Since his arrival to Tate Laboratory of Physics in 1959, physics professor William Zimmermann said the building has seen periodic updates to its labs. Now, it’s in for a total makeover.
The nearly 90-year-old building — which Zimmermann said played host to a number of mice and squirrels as it aged — will see its large-scale renovation this summer.
The new Tate Lab will have 33 renovated teaching labs, three lecture halls, a nearly 80,000-square-foot addition and other updates to modernize the building and bring it up to code. During the two-year renovation, hundreds of researchers, faculty members and classes will relocate among 10 different buildings.
“The building renovation will be very similar to what was done at Northrop [Auditorium] and [the] Education Sciences Building, where we basically scooped out the guts of the building and started over,” said project manager Kevin Ross. “It’s really a complete renovation [with] state-of-the-art classrooms, latest technology, all new finishes.”
After final exams in the building this spring, professors, faculty members and graduate students moved to new buildings. On June 15, workers began removing hazardous materials like asbestos.
Ross said demolition will begin late this summer, once dangerous materials are sufficiently removed. Construction will likely start in November or December, he said.
Ron Poling, head of the School Of Physics And Astronomy, said it was clear the building needed to be completely renovated as far back as 15 years ago.
“We were really limited by the fact that the building’s features were designed almost 100 years ago, and it was hard to update the building to accommodate research
programs,” Poling said. “It was expensive for the University. We’d have to renovate labs one at a time when new professors came in.”
The building’s age sometimes hindered its inhabitants’ work.
Physics graduate student and teaching assistant Mike Crumrine said broken radiators led to hot temperatures in the winter.
“The office across the hall from me, I don’t think, ever had a working radiator in the winter. They had a little chart and put it on the side of the window that showed how far you had to open it to get a certain temperature in the room,” Crumrine said.
Astrophysics graduate student and teaching assistant Chris Nolting said the building’s disconnected fourth-floor wings often confused students.
Since buildings on Northrop Mall are historically designated, the renovation will not alter the front exterior of Tate Lab.
But the back side of the building facing Church Street Southeast will receive a new addition with a wheelchair-accessible entrance that will connect the two wings.

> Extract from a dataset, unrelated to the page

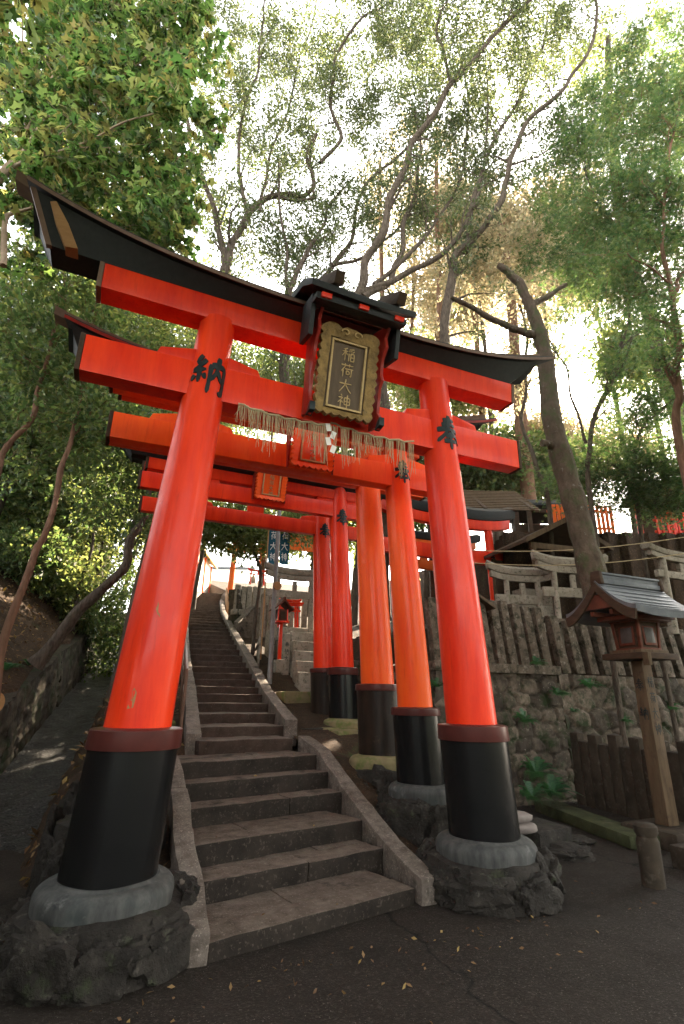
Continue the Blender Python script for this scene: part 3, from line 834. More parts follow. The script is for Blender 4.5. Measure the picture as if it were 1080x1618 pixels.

In the process, the old particle accelerator — the giant maroon cylinder dressed with a yellow “M” — will be demolished.
Zimmermann said the particle accelerator was used in nuclear physics research and was one of the earliest in the country. No one has used the machine since the 1960s, he said.
“It kind of became a symbol of the physics building, I guess,” Zimmermann said. “There’s no benefit to preserving it, as far as I know.”
The green observatory on top of the lab, which features a 120-year-old telescope, will get a new atrium.
During the renovation, weekly public observation nights will continue with modern telescopes at a yet-to-be-determined location, said Nolting, who runs the program.
Until fall 2017, astronomy and physics students, researchers and faculty members will work in other buildings, including Appleby Hall and Fraser Hall.
Ross said he aims to keep Church Street open, but the mall area will have sidewalk detours. He said he hopes to minimize disruption during school hours.
“Everyone is kind of in less-than-ideal conditions. No one is super happy right now, but it’s just something you have to deal with because that building did need to be remodeled,” Nolting said.